» INSTRUCTIONS TO FOLLOW
Exactly retype the lines of the material from its first line to the line with "10).build('button', M['dark_grey'], t)", including both.

━━━━━ DATASET RECORDS

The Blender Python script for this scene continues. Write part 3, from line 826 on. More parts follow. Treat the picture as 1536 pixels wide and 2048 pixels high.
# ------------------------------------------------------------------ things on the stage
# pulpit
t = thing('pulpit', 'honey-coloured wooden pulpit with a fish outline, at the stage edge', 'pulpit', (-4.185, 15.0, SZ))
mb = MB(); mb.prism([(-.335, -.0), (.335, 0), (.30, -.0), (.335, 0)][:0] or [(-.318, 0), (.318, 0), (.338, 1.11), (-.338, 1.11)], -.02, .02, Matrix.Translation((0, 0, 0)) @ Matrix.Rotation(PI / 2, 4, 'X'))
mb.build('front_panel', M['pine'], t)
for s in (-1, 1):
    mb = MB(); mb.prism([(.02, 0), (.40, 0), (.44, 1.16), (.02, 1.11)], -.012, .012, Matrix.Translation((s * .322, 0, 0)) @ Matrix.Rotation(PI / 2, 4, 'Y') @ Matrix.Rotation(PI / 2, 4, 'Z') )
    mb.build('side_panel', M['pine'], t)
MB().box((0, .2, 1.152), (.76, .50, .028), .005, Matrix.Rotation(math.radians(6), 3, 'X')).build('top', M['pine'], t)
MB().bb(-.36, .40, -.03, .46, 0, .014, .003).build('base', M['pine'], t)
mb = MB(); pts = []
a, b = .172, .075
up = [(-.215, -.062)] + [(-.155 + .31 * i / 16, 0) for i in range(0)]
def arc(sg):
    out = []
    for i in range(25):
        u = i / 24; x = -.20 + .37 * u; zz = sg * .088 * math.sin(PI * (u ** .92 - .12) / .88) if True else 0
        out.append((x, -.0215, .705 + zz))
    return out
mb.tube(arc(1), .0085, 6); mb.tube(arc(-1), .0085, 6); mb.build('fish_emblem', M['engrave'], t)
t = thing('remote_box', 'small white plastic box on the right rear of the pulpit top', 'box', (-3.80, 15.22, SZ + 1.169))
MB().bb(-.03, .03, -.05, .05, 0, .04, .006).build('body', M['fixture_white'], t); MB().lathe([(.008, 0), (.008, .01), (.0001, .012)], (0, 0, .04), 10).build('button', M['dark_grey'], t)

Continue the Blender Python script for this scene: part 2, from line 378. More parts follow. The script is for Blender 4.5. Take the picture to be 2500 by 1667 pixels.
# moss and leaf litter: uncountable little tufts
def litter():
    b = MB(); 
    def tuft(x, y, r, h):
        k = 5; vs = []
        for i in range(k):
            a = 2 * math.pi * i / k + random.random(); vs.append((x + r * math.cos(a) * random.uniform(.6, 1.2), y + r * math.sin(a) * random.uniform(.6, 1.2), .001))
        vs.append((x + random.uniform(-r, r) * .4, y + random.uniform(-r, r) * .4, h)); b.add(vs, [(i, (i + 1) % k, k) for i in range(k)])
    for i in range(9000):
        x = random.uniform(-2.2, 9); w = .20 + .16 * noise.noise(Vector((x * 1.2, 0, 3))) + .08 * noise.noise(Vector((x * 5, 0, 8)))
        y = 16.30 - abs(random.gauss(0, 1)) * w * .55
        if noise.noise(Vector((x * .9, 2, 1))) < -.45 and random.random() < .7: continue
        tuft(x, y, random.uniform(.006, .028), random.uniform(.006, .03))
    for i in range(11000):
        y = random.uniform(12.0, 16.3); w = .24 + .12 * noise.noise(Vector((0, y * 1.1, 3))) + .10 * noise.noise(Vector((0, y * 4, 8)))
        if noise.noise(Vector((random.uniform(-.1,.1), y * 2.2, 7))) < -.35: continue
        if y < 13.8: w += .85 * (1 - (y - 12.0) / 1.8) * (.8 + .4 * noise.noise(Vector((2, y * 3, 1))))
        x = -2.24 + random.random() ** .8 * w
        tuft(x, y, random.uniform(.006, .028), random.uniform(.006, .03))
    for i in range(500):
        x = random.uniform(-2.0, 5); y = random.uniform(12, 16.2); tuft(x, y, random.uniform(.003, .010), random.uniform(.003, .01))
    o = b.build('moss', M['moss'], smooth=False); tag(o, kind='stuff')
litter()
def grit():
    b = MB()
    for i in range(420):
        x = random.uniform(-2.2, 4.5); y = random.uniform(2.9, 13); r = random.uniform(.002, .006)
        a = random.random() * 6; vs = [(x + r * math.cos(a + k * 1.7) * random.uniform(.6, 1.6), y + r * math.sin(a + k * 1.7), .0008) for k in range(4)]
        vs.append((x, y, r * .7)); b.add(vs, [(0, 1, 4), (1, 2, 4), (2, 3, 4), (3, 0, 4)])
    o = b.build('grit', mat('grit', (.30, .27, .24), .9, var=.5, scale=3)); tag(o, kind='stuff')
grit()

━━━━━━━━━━

» COMPLETED TASK
The Blender Python script for this scene continues. Write part 3, from line 826 on. More parts follow. Treat the picture as 1536 pixels wide and 2048 pixels high.
# ------------------------------------------------------------------ things on the stage
# pulpit
t = thing('pulpit', 'honey-coloured wooden pulpit with a fish outline, at the stage edge', 'pulpit', (-4.185, 15.0, SZ))
mb = MB(); mb.prism([(-.335, -.0), (.335, 0), (.30, -.0), (.335, 0)][:0] or [(-.318, 0), (.318, 0), (.338, 1.11), (-.338, 1.11)], -.02, .02, Matrix.Translation((0, 0, 0)) @ Matrix.Rotation(PI / 2, 4, 'X'))
mb.build('front_panel', M['pine'], t)
for s in (-1, 1):
    mb = MB(); mb.prism([(.02, 0), (.40, 0), (.44, 1.16), (.02, 1.11)], -.012, .012, Matrix.Translation((s * .322, 0, 0)) @ Matrix.Rotation(PI / 2, 4, 'Y') @ Matrix.Rotation(PI / 2, 4, 'Z') )
    mb.build('side_panel', M['pine'], t)
MB().box((0, .2, 1.152), (.76, .50, .028), .005, Matrix.Rotation(math.radians(6), 3, 'X')).build('top', M['pine'], t)
MB().bb(-.36, .40, -.03, .46, 0, .014, .003).build('base', M['pine'], t)
mb = MB(); pts = []
a, b = .172, .075
up = [(-.215, -.062)] + [(-.155 + .31 * i / 16, 0) for i in range(0)]
def arc(sg):
    out = []
    for i in range(25):
        u = i / 24; x = -.20 + .37 * u; zz = sg * .088 * math.sin(PI * (u ** .92 - .12) / .88) if True else 0
        out.append((x, -.0215, .705 + zz))
    return out
mb.tube(arc(1), .0085, 6); mb.tube(arc(-1), .0085, 6); mb.build('fish_emblem', M['engrave'], t)
t = thing('remote_box', 'small white plastic box on the right rear of the pulpit top', 'box', (-3.80, 15.22, SZ + 1.169))
MB().bb(-.03, .03, -.05, .05, 0, .04, .006).build('body', M['fixture_white'], t); MB().lathe([(.008, 0), (.008, .01), (.0001, .012)], (0, 0, .04), 10).build('button', M['dark_grey'], t)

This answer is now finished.